投稿日:2013年2月18日|カテゴリ:コラム

ロシア南部チェリャビンスクで15日朝、隕石が爆発・落下して1,200名もの負傷者を出した。また、数多くの建物が爆発時の衝撃波で損壊。被害は半径100kmにも及んだ。幸いにも隕石本体は人里離れた湖に落下した模様で、直撃された人や施設は無かった。
詳細は、これからの調査を待たなければならないが、この隕石の正体は直径約15mで、重量約7000tの小惑星であったと推定される。小惑星としては極小さい物だが、それでもこれが時速64,000km(音速の50倍)で大気圏に突入するとこんな大被害を招く。大気との衝突によって、高度70~30kmで3回爆発し、その際に2500度にも達する温度を発したと考えられる。

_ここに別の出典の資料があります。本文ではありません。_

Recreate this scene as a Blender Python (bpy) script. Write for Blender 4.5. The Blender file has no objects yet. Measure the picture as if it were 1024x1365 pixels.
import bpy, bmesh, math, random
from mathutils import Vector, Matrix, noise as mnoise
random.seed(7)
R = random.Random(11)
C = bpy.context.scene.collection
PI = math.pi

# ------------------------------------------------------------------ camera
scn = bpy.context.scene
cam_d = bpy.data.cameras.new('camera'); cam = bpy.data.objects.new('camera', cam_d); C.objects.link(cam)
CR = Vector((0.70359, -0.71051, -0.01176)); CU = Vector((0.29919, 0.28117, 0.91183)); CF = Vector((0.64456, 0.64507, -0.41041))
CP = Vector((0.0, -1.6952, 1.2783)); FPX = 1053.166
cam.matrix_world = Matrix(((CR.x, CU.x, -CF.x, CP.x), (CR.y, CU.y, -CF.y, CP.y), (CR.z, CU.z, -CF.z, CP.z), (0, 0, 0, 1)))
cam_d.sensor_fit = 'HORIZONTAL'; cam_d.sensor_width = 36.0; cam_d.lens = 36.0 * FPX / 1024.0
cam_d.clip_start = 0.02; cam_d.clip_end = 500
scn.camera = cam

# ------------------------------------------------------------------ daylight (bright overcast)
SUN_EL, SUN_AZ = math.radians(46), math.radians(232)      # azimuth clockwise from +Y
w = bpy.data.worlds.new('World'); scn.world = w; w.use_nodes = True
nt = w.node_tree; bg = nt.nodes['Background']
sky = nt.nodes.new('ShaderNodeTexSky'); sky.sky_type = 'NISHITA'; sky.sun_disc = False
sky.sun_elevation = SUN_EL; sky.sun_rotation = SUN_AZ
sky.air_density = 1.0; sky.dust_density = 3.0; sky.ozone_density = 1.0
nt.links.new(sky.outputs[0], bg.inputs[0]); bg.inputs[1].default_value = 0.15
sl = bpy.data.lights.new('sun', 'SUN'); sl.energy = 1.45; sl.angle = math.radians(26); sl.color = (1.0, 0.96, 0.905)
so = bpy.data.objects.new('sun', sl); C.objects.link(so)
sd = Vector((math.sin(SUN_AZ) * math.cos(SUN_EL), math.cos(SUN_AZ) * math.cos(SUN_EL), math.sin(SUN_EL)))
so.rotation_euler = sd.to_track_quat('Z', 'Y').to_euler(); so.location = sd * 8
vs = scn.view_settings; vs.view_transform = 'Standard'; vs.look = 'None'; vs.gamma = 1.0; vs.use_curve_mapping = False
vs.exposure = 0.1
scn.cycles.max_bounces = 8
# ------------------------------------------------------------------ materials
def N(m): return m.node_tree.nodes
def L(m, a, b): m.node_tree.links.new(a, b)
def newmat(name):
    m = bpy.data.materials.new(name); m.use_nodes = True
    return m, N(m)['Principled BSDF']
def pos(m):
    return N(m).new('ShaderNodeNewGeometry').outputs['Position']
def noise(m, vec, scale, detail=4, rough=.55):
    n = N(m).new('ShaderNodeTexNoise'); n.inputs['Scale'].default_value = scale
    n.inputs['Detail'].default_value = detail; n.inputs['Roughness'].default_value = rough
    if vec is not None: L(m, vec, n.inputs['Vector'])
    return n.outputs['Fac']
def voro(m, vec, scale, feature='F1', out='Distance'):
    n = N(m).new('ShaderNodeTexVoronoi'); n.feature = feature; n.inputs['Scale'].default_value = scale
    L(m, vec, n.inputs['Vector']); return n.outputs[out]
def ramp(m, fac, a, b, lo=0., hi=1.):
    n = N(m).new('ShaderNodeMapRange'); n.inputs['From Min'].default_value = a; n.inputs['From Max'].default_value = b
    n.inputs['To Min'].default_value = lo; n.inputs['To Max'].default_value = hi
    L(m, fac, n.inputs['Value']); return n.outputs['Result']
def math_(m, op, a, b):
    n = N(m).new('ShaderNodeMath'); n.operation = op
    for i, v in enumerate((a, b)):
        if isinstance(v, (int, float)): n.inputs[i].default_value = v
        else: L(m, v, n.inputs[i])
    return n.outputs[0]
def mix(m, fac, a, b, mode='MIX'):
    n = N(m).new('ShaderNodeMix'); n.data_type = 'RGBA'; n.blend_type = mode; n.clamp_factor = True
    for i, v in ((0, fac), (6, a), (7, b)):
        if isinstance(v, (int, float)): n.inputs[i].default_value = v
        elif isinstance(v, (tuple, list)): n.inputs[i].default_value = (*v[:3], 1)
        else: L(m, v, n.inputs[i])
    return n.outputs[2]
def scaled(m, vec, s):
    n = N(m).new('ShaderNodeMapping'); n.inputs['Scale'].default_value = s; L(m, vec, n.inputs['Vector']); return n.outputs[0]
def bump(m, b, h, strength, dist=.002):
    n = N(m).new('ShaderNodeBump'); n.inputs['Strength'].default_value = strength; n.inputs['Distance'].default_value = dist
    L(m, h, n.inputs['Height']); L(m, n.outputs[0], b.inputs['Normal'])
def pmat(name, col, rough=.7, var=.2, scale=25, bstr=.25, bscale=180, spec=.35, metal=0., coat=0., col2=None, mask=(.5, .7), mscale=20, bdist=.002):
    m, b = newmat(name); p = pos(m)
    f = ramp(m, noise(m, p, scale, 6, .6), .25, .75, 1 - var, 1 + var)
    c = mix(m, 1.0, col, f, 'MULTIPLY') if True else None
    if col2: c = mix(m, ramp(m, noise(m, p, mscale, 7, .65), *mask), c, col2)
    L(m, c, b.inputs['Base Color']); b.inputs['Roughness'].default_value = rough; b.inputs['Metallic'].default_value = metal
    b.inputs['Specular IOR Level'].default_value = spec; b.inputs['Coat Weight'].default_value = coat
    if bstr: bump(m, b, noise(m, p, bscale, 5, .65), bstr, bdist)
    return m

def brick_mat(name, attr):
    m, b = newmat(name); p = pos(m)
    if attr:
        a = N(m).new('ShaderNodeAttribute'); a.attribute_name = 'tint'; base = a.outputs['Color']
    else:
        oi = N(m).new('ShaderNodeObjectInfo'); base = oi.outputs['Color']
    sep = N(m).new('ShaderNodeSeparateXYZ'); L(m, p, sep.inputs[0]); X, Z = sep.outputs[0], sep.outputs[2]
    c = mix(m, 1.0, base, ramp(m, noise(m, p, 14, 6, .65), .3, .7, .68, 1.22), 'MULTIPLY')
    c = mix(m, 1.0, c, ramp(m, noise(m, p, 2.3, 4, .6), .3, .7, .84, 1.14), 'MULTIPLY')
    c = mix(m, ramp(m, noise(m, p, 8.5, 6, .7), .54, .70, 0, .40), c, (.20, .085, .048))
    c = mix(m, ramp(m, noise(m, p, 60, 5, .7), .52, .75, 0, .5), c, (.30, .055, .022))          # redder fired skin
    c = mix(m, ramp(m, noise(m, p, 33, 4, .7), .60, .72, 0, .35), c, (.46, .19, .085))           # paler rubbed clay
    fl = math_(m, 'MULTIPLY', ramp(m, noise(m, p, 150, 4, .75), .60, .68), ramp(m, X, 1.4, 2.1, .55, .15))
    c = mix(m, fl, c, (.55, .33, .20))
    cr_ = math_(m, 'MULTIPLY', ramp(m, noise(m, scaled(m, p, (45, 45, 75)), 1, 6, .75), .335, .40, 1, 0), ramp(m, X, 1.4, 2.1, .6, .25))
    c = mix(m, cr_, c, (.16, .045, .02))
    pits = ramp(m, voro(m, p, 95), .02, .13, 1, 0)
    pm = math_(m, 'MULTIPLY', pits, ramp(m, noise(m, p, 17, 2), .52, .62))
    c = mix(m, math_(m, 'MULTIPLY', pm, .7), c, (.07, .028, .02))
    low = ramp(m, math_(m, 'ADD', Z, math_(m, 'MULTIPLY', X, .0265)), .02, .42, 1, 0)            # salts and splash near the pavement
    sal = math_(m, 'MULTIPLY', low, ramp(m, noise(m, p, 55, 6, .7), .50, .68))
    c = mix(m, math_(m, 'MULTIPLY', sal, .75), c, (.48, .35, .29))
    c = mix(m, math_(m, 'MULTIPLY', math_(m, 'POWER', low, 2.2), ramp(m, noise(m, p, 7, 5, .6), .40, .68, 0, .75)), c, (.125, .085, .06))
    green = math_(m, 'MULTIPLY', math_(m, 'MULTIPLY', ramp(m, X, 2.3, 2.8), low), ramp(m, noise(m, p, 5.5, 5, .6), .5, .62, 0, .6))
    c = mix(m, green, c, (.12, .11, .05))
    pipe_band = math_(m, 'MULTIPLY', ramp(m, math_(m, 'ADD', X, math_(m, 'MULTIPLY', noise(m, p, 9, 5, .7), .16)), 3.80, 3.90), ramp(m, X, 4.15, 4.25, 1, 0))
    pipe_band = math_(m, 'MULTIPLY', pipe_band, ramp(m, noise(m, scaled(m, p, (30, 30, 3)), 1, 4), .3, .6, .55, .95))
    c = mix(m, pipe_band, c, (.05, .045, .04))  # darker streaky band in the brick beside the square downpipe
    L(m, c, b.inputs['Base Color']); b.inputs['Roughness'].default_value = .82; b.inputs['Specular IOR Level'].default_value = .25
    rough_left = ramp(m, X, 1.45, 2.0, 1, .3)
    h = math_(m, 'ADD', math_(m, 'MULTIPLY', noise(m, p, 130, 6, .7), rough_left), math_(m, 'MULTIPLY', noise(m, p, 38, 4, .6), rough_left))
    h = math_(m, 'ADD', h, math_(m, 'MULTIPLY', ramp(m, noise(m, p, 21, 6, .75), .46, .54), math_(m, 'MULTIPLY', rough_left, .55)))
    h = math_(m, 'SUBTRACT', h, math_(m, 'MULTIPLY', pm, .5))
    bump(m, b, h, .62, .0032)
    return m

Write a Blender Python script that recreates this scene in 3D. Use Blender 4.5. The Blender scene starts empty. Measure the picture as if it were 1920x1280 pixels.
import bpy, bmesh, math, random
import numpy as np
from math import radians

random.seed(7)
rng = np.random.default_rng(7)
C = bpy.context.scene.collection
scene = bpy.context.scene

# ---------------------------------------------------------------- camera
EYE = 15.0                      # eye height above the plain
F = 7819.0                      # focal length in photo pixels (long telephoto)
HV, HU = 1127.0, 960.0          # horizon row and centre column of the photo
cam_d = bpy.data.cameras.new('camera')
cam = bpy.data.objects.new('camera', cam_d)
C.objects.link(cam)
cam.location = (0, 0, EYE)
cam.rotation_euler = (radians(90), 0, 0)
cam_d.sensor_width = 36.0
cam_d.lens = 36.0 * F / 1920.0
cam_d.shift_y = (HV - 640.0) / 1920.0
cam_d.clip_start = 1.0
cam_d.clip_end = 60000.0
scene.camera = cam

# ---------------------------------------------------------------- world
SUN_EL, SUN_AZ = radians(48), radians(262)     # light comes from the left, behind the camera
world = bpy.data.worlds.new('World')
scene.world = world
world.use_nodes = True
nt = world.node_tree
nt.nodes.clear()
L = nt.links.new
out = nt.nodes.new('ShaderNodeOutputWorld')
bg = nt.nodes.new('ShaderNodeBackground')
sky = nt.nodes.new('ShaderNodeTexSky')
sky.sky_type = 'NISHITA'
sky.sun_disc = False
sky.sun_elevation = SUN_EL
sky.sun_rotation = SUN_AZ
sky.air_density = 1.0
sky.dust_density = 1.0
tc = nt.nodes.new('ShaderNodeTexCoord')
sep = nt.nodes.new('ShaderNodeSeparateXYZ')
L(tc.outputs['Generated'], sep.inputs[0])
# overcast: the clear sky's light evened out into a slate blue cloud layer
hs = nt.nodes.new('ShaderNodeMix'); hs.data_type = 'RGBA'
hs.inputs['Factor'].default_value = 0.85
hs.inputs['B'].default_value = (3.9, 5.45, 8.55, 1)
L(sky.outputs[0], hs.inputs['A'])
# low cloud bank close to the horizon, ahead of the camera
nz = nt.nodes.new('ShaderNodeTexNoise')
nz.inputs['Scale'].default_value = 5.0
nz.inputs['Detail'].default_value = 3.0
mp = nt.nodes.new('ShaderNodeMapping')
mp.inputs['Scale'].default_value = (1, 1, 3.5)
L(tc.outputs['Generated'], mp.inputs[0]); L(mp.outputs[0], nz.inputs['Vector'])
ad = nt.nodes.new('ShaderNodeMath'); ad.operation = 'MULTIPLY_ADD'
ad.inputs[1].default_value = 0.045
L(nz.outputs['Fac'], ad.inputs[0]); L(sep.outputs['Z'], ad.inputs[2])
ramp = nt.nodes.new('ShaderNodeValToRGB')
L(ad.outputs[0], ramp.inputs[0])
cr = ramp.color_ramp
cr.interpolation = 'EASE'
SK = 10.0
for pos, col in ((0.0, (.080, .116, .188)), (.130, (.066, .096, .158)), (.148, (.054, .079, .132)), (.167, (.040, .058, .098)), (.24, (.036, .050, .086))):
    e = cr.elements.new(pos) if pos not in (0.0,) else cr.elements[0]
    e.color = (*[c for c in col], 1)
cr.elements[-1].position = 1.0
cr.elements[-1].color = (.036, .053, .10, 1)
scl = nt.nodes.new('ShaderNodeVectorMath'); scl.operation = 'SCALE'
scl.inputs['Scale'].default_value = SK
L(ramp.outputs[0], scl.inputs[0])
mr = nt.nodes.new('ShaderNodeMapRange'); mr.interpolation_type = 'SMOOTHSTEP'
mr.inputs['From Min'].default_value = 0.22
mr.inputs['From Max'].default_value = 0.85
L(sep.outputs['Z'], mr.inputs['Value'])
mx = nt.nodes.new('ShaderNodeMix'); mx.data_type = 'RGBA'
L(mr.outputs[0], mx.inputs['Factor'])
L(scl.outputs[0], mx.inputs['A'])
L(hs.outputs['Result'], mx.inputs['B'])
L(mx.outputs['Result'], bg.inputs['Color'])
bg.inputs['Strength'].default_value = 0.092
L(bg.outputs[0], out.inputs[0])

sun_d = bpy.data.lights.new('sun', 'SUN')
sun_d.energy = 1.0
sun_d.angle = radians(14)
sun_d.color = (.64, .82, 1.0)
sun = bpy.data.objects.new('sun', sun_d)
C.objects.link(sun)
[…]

また、16日早朝には、直径45m、重量13万トンの小惑星「2012DA14」が地球に最接近して、気象衛星「ひまわり」の周回軌道である高度36,000kmよりも内側の高度約27,700kmを通過した。こちらも、幸いなことに月や人工衛星、国際宇宙ステーションなどには影響を与えることなく過ぎ去ってくれた。ロシアの隕石との関係は否定的だが、2012DA14が引き連れてきたごみである可能性も完全には否定できない。
今年は今予想できているものだけでも、3月10日にバンスターズ彗星「C/2011L4」が近日点を通過。11月28日にはISON彗星「C/2012S1」が近日点を通過し、月よりも明るいマイナス視等級の大彗星になるとみられており、世紀の天体ショーが目白押しだ。
願い事をする天体ショーだけで終わってくれればよいが、これらの小惑星が多数のごみを引き連れてくるならば、ロシアの隕石墜落のような事件が多発するかもしれない。そして、そのうちのひとつでもが人口密集地域に墜落したならば、これまでに人類が体験したことがない、それこそ未曾有の大惨事となることは間違いない。人口密集地域でなくとも、ダムなどに墜落したならば2次被害は想像を絶する。
私がもっとも危惧するのは原子力発電所付近に墜落することだ。東日本大震災に匹敵する、いやそれ以上の規模の原子力災害となる。

安倍自民党政権は経済優先でなし崩し的に原発再開を企んでいる。原状回復不可能な福島第一原発事故を目のあたりにしながら、なぜ彼らは国民に心配無用と言えるのだろうか。
「東日本クラスの地震は1000年に一度だから自分たちの責任を問われる間には再発するはずがない。」とたかを括っているのだろう。小惑星との衝突にしたって「そうそう起きるはずがないし、よしんば起きたとしてもそれが原発に直撃するなんて天文学的な確率だから心配する必要はない。」と考えているに違いない。
そう、確かに自然現象は天文学的な視点で考えなければならない。それでは、地球の歴史を天文学的視点で見直してみよう。現在の陸地はプレートに乗って何度も移動を繰り返してきた。それに伴って巨大地震は日常茶飯に起きてきた。これからも起きるだろう。なにせエベレスト山の頂上から貝の化石が採取されるのだから、東日本地震なんて可愛い物かもしれない。
隕石衝突だって珍しい出来事ではない。宇宙の歴史は衝突の繰り返しと言っても過言ではない。原子核レベルから銀河レベルまであらゆる次元での衝突が今の宇宙を作ってきた。地球も元を正せば宇宙星間物質の衝突の産物なのだ。地球は大小さまざまな星間物質の衝突によって大きくなってできた。最後の仕上げに、火星規模の原始惑星との大衝突に打ち勝ち、今の地球の姿になった。その際の爆発によって吹き上げられた破片が集まったのが月である。
現在では木星より内側には大きなごみは見かけなくなった。しかしそれより外側にはまだ沢山のごみが飛び交っている。特に海王星の外側にあるオールトの雲と呼ばれる領域には彗星の元が密集している。そしてより内側の軌道への侵入を今か今かと待っている。すなわち今後も天文学的な数の隕石や小惑星が地球に衝突することは必然なのだ。
そして原子炉。これもまた人間が作り出したにもかかわらず、いったん作られてしまったらその影響は数万年という天文学的時間単位で続くのである。 核分裂反応は、数10年の命しかない人間が責任を持てる範囲を超えている。
いったん作りだしてしまった核燃料は、それが自ら危険性を失う前に、必ずや何らかの自然災害の対象となる可能性が大きいということだ。浅はかな政治家が、これまで起こらなかったから、これから先も大丈夫だろうという思考過程で判断できる問題ではないのだ。
いったん開けてしまったパンドラの箱は元に戻せないかもしれない。しかし、これ以上、災いを大きくしないためにも早急に蓋を閉じるべきではないだろうか。